Auf andere Gedanken bringt einen da nur How You Get The Girl. Wer hätte es gedacht, es ist ein offensichtlicher Blick in den Rückspiegel, der sich als größter Gewinn von "1989" entpuppt. Angetrieben vom lockeren Beat und in den Strophen ansonsten netterweise reduziert auf lockere Akustik-Akkorde, wirkt die Sache ungleich lebendiger und natürlicher als das ganze Drumherum. Da kommt dann auch in Swift gleich wieder die alte Texterin durch, die sich Herzensangelegenheiten ein bisserl fürs eigene Wohl zurecht zimmert, damit sie sich auch von der Masse abheben. In der nicht unterzugehen gelingt sonst nur mehr All You Had To Do Was Stay, das sich abgesehen von einer defensiven Herangehensweise an die Synthie-Abteilung vor allem auch vom eingängigen Refrain und den zur Abwechslung nicht ganz so halbgaren Lyrics tragen lässt.

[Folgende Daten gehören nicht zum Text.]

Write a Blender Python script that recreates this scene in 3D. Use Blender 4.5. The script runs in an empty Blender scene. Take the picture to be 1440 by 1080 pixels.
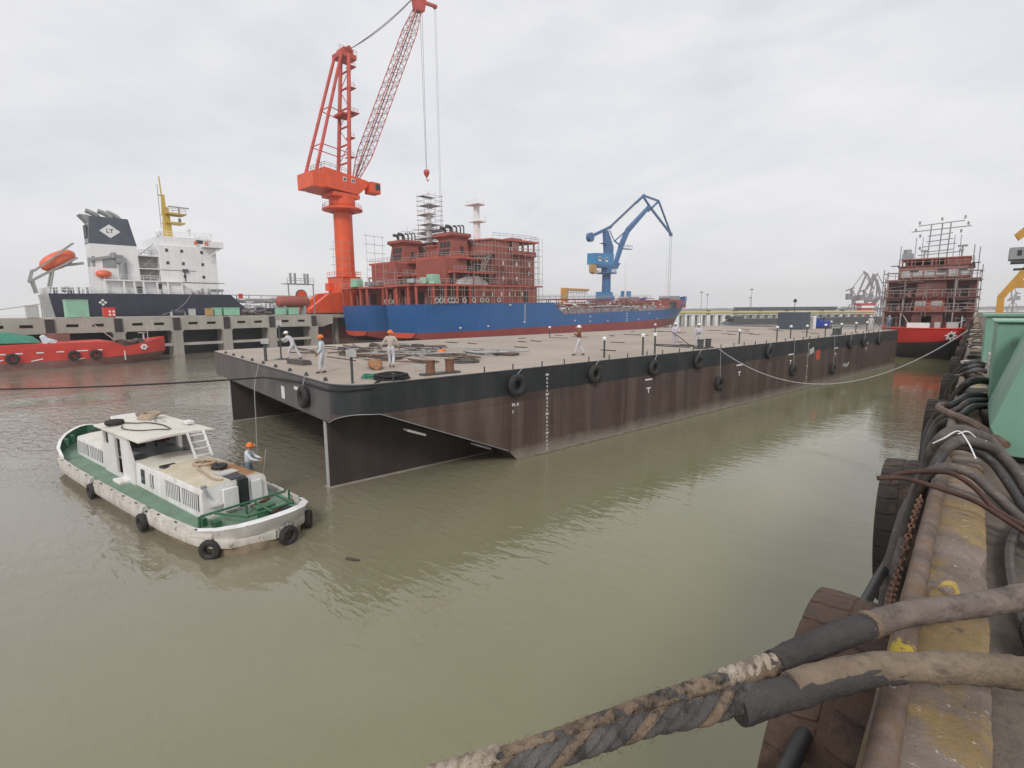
import bpy, bmesh, math, random
from mathutils import Vector, Matrix, noise as mnoise
random.seed(7)
R = math.radians
sc = bpy.context.scene
COL = sc.collection

# ---------------------------------------------------------------- helpers
def tag(o, label=None, cat=None, group=None, kind=None):
    if label: o['label'] = label
    if cat: o['category'] = cat
    if group: o['group'] = group
    if kind: o['kind'] = kind
    return o

def empty(name, loc, label=None, cat=None, group=None, rz=0.0, rx=0.0):
    o = bpy.data.objects.new(name, None); COL.objects.link(o)
    o.location = loc; o.rotation_euler = (rx, 0, rz)
    o.empty_display_size = 0.3
    return tag(o, label, cat, group)

def copy_tree(o, parent=None):
    c = o.copy(); COL.objects.link(c); c.parent = parent
    for ch in list(o.children): copy_tree(ch, c)
    return c

def frame(d, up=Vector((0, 0, 1))):
    d = Vector(d).normalized()
    a = d.cross(up)
    if a.length < 1e-4: a = d.cross(Vector((0, 1, 0)))
    a.normalize(); b = a.cross(d)
    return a, b

class MB:
    def __init__(s): s.v = []; s.f = []; s.m = []; s.k = 0
    def mat(s, k): s.k = k; return s
    def add(s, vs, fs):
        n = len(s.v); s.v += [tuple(p) for p in vs]
        for f in fs: s.f.append([i + n for i in f]); s.m.append(s.k)
        return s
    def box(s, c, d, rz=0.0, rx=0.0, ry=0.0, top=(1, 1), shift=(0, 0)):
        x, y, z = d[0] / 2, d[1] / 2, d[2] / 2
        M = Matrix.Rotation(rz, 3, 'Z') @ Matrix.Rotation(ry, 3, 'Y') @ Matrix.Rotation(rx, 3, 'X')
        vs = []
        for k, (tx, ty, sx, sy) in ((-1, (1, 1, 0, 0)), (1, (top[0], top[1], shift[0], shift[1]))):
            for i, j in ((-1, -1), (1, -1), (1, 1), (-1, 1)):
                vs.append(Vector(c) + M @ Vector((i * x * tx + sx, j * y * ty + sy, k * z)))
        return s.add(vs, [(3, 2, 1, 0), (4, 5, 6, 7), (0, 1, 5, 4), (1, 2, 6, 5), (2, 3, 7, 6), (3, 0, 4, 7)])
    def bx(s, x0, x1, y0, y1, z0, z1):
        return s.box(((x0 + x1) / 2, (y0 + y1) / 2, (z0 + z1) / 2), (abs(x1 - x0), abs(y1 - y0), abs(z1 - z0)))
    def cyl(s, p, q, r, r2=None, n=8, cap=True):
        p, q = Vector(p), Vector(q); r2 = r if r2 is None else r2
        a, b = frame(q - p)
        vs = []
        for c, rr in ((p, r), (q, r2)):
            for i in range(n):
                t = 2 * math.pi * i / n; vs.append(c + (a * math.cos(t) + b * math.sin(t)) * rr)
        fs = [(i, (i + 1) % n, n + (i + 1) % n, n + i) for i in range(n)]
        if cap: fs += [tuple(range(n - 1, -1, -1)), tuple(range(n, 2 * n))]
        return s.add(vs, fs)
    def bar(s, p, q, w, h=None):
        p, q = Vector(p), Vector(q); h = w if h is None else h
        a, b = frame(q - p); vs = []
        for c in (p, q):
            for i, j in ((-1, -1), (1, -1), (1, 1), (-1, 1)): vs.append(c + a * (i * w / 2) + b * (j * h / 2))
        return s.add(vs, [(3, 2, 1, 0), (4, 5, 6, 7), (0, 1, 5, 4), (1, 2, 6, 5), (2, 3, 7, 6), (3, 0, 4, 7)])
    def tube(s, pts, r, n=8, cap=True, closed=False, wob=0.0):
        P = [Vector(p) for p in pts]; N = len(P)
        rs = r if isinstance(r, (list, tuple)) else [r] * N
        a = None; vs = []
        for i in range(N):
            if closed: d = P[(i + 1) % N] - P[i - 1]
            else: d = P[min(i + 1, N - 1)] - P[max(i - 1, 0)]
            d.normalize()
            if a is None: a, b = frame(d)
            else:
                a = a - d * a.dot(d); a.normalize(); b = a.cross(d)
            for k in range(n):
                t = 2 * math.pi * k / n
                w = 1.0 if not wob else 1 + wob * mnoise.noise(P[i] * 9 + Vector((k * 1.7, 0, 0)))
                vs.append(P[i] + (a * math.cos(t) + b * math.sin(t)) * rs[i] * w)
        fs = []
        for i in range(N if closed else N - 1):
            j = (i + 1) % N
            for k in range(n):
                l = (k + 1) % n; fs.append((i * n + k, i * n + l, j * n + l, j * n + k))
        if cap and not closed: fs += [tuple(range(n - 1, -1, -1)), tuple((N - 1) * n + k for k in range(n))]
        return s.add(vs, fs)
    def lathe(s, prof, c=(0, 0, 0), axis='Z', n=16, M=None):
        vs = []; c = Vector(c)
        for (r, z) in prof:
            for k in range(n):
                t = 2 * math.pi * k / n; p = Vector((r * math.cos(t), r * math.sin(t), z))
                if axis == 'X': p = Vector((p.z, p.x, p.y))
                elif axis == 'Y': p = Vector((p.y, p.z, p.x))
                if M: p = M @ p
                vs.append(c + p)
        fs = []
        for i in range(len(prof) - 1):
            for k in range(n):
                l = (k + 1) % n; fs.append((i * n + k, i * n + l, (i + 1) * n + l, (i + 1) * n + k))
        if prof[0][0] > 1e-3: pass
        return s.add(vs, fs)
    def prism(s, poly, vec):
        n = len(poly); v = Vector(vec)
        vs = [Vector(p) for p in poly] + [Vector(p) + v for p in poly]
        fs = [tuple(range(n - 1, -1, -1)), tuple(range(n, 2 * n))] + [(i, (i + 1) % n, n + (i + 1) % n, n + i) for i in range(n)]
        return s.add(vs, fs)
    def loft(s, rings, closed=True, cap=True):
        n = len(rings[0]); vs = [p for r in rings for p in r]; fs = []
        for i in range(len(rings) - 1):
            for k in range(n if closed else n - 1):
                l = (k + 1) % n; fs.append((i * n + k, i * n + l, (i + 1) * n + l, (i + 1) * n + k))
        if cap: fs += [tuple(range(n - 1, -1, -1)), tuple((len(rings) - 1) * n + k for k in range(n))]
        return s.add(vs, fs)
    def rail(s, pts, h=1.0, r=0.03, n=5, post=1.5, levels=(1.0, 0.55)):
        P = [Vector(p) for p in pts]
        for l in levels:
            s.tube([p + Vector((0, 0, h * l)) for p in P], r, n)
        for a, b in zip(P[:-1], P[1:]):
            k = max(1, int((b - a).length / post))
            for i in range(k + 1):
                p = a.lerp(b, i / k); s.cyl(p, p + Vector((0, 0, h)), r, n=n)
        return s
    def build(s, name, mats, parent=None, smooth=35, bevel=0.0, loc=None):
        me = bpy.data.meshes.new(name)
        me.from_pydata(s.v, [], s.f)
        if not isinstance(mats, (list, tuple)): mats = [mats]
        for m in mats: me.materials.append(m)
        me.polygons.foreach_set('material_index', s.m)
        bm = bmesh.new(); bm.from_mesh(me); bmesh.ops.recalc_face_normals(bm, faces=bm.faces); bm.to_mesh(me); bm.free()
        if smooth:
            me.polygons.foreach_set('use_smooth', [True] * len(me.polygons))
            me.set_sharp_from_angle(angle=R(smooth))
        me.update()
        o = bpy.data.objects.new(name, me); COL.objects.link(o)
        if parent: o.parent = parent
        if loc: o.location = loc
        if bevel:
            b = o.modifiers.new('bevel', 'BEVEL'); b.width = bevel; b.segments = 2; b.limit_method = 'ANGLE'; b.angle_limit = R(40)
        return o

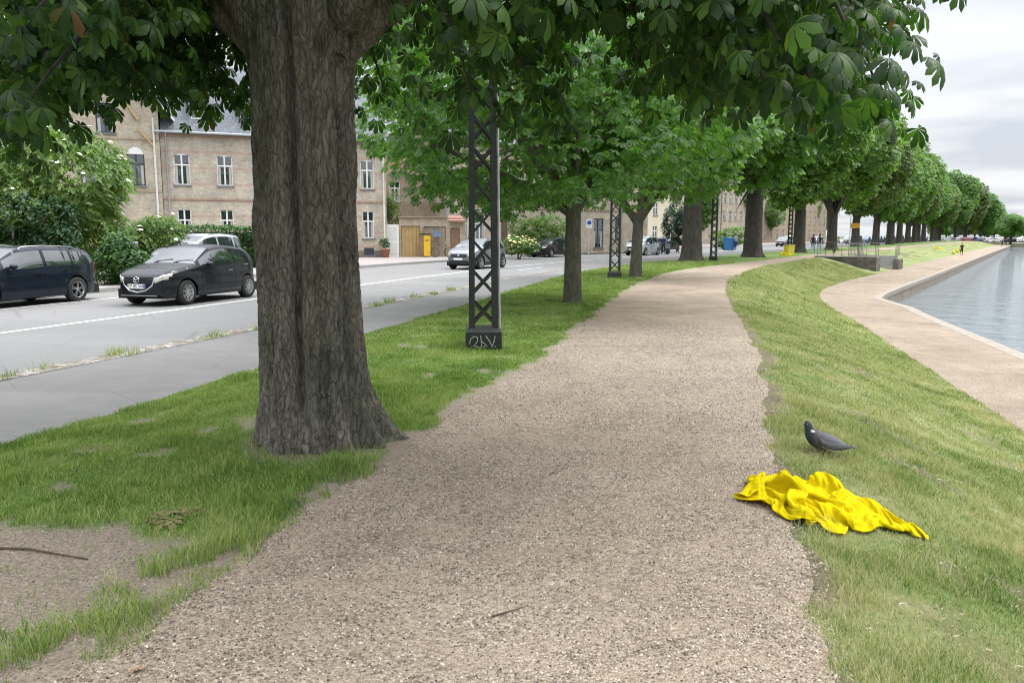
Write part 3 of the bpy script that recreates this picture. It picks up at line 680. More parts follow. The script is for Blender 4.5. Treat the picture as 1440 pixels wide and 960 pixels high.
TIPS=[(-3.43,4.99,2.39),(-3.57,5.42,2.5),(-3.93,6.26,2.67),(-2.56,4.24,2.33),(-2.87,5.06,2.62),(-4.05,7.49,3.15),(-3.57,6.96,3.05),(-3.06,6.31,2.9),(-2.9,6.3,2.9),(-2.53,5.93,2.8),(-2.54,6.42,2.84),(-2.5,6.7,2.8),(-1.78,5.19,2.51),(-2.25,7.06,2.81),(-1.91,6.57,2.73),(-1.68,6.56,2.73),(-1.23,5.5,2.45),(-1.08,5.67,2.44),(-1.1,7.1,2.84),(-0.52,3.99,2.38),(-0.67,6.4,2.86),(-0.42,5.42,2.66),(-0.26,5.07,2.55),(-0.11,4.62,2.42),(0.04,5.29,2.5),(0.23,5.58,2.54),(0.46,6.08,2.7),(0.61,5.55,2.68),(0.82,6.1,2.82),(1.05,6.22,2.87),(1.13,5.67,2.73),(1.35,6.01,2.77),(1.13,4.43,2.46),(1.69,6.08,2.76),(1.21,3.86,2.36),(1.66,4.79,2.56),(1.65,4.45,2.45),(2.48,6.13,2.69),(2.3,5.38,2.54),(2.56,5.68,2.66),(1.7,5.27,2.75),(-2.34,6.42,4.99),(-3.77,5.42,4.22),(-0.03,3.19,3.22),(2.16,7.31,4.87),(1.68,5.07,3.79),(-0.68,5.68,3.51),(-0.52,7.23,4.08),(-0.84,6.24,4.15),(-3.8,8.38,5.42),(-0.36,3.05,2.75),(-0.84,3.4,2.8),(-0.01,3.27,2.69),(0.06,6.06,3.94),(-2.31,7.14,3.73),(-4.78,6.82,5.22),(2.39,5.67,3.02),(-1.76,4.93,3.71),(-1.47,4.86,3.27),(-1.02,3.44,2.57),(-0.27,4.4,2.94),(-2.19,4.54,2.93),(-3.58,6.93,4.47),(-3.1,5.04,3.82),(1.76,6.85,4.37),(-3.58,6.68,4.57),(1.28,4.01,3.24),(-2.58,4.29,3.17),(0.88,3.83,2.64),(-2.76,6.64,3.48),(0.8,3.58,3.19),(-1.88,4.71,2.96),(-1.79,5.48,3.83),(-1.06,4.11,2.51),(-5.97,7.88,3.11),(-1.85,8.12,3.16),(-3.69,7.65,3.95),(0.23,4.3,3.2),(-1.21,3.65,3.35),(-0.24,6.65,4.62),(-4.88,6.91,3.04),(2.63,7.05,3.27),(-0.31,6.35,5.09),(-3.59,6.75,4.68),(-0.81,7.23,4.6),(-0.03,4.14,3.41),(1.9,6.52,4.15),(-1.92,6.08,4.55),(1.53,6.56,4.86),(2.48,6.71,3.42),(-5.77,7.79,4.06),(-3.18,4.7,3.75),(-0.56,5.13,3.73),(0.6,3.25,3.42),(-2.12,3.66,3.48),(1.46,5.26,4.37),(-1.85,5.13,3.89),(0.15,4.62,3.18),(-2.01,3.94,3.39),(-0.36,4.71,3.07),(-3.34,5.24,4.18),(-0.09,4.71,2.89),(1.09,4.94,3.31),(-2.06,6.95,4.22),(-1.38,5.7,3.33),(-3.11,6.91,4.22),(-3.62,5.51,3.8),(1.5,4.68,2.7),(1.42,4.18,2.81),(-1.38,7.53,5.42),(0.35,6.57,3.11),(0.33,5.54,3.21),(-2.07,3.33,2.76),(-2.05,3.53,2.61),(-4.9,7.88,5.68),(-3.96,7.68,5.79),(-4.15,6.8,3.24),(1.49,5.61,2.85),(1.36,6.45,5.1),(-0.46,3.48,2.7),(0.52,3.28,2.42),(-2.71,7.61,4.28),(-2.05,4.6,3.9),(-0.02,4.77,2.95),(-1.54,5.12,3.73),(-1.4,5.9,4.7),(-1.04,4.14,2.79),(0.53,6.03,3.35),(-0.72,5.89,3.91),(1.13,3.43,3.36),(0.84,5.33,2.94),(-0.92,4.27,2.81),(-2.64,6.35,4.71),(-2.49,6.89,4.87),(2.0,4.86,2.7),(1.19,4.2,3.1),(-2.73,5.79,4.77),(-1.45,5.17,4.16),(-1.47,4.05,2.74),(-0.97,5.73,3.5),(1.45,5.51,3.09),(-1.3,7.75,3.8),(-2.21,8.29,3.98),(-0.81,4.52,3.73),(0.87,7.31,3.98),(1.07,3.85,3.44),(-2.97,6.96,5.04),(1.22,4.15,2.62),(1.44,4.9,3.81),(0.44,3.42,3.42),(1.18,4.6,3.71),(-0.14,3.03,2.59),(-1.99,5.83,3.93),(-4.08,8.27,4.59),(-1.08,3.92,3.03),(-1.62,3.89,2.91),(1.13,3.44,2.46),(2.54,6.41,3.0),(-2.63,6.7,3.78),(1.42,6.39,4.58),(1.47,3.51,2.47),(-1.05,7.03,4.62),(0.27,3.82,2.98),(0.12,3.81,2.85),(1.16,3.55,2.81),(1.97,4.2,2.88),(2.15,4.4,2.88),(2.01,4.6,3.07),(2.44,5.0,2.5),(2.33,5.1,2.6),(2.03,4.8,2.85),(2.26,4.6,3.18),(2.08,4.9,2.36),(-3.47,5.6,2.37),(-3.09,5.2,2.47),(-3.08,4.9,2.55)]
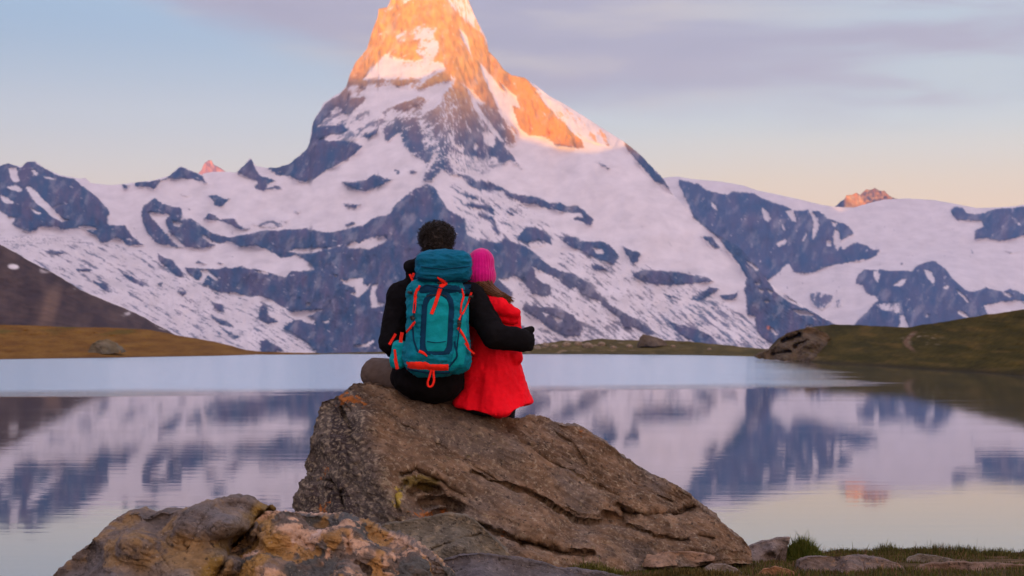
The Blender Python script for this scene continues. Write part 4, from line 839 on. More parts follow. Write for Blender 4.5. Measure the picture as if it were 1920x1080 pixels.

Die generelle Richtung ihrer fünften LP dreht Swift mit diesen paar positiven Ausnahmen aber nicht um. Sie hat sich mit "1989" ganz eindeutig neu erfunden, diese Mission ist ihr auf alle Fälle geglückt. Doch der Preis dafür ist quasi alles, was sie von der stumpfen Masse des Mainstream-Pop abgesondert hat. Stattdessen taucht sie dort ein, opfert dafür jede Chance auf interessante Texte und lockeren Pop, kreiert dafür ein mühsames, lebloses und in musikalisches Plastik gegossenes Album. Warum genau man ihr dafür zugejubelt hat, bleibt fraglich. Aber vielleicht braucht einfach jede Ära auch ihre 'großartige' Pop-Ikone, die nicht mal viel leisten muss, um gut dazustehen. Swift ist eben gerade die klare Genre-Größe, scheint damit Narrenfreiheit zu genießen. Was es über sie aussagt, dass sie die nutzt, um sich perfekt an die heutigen Trends anzupassen und sonst nichts, soll mal dahingestellt bleiben. Es sagt aber auch über die Trends nichts Gutes aus, wenn sowas dabei rauskommt.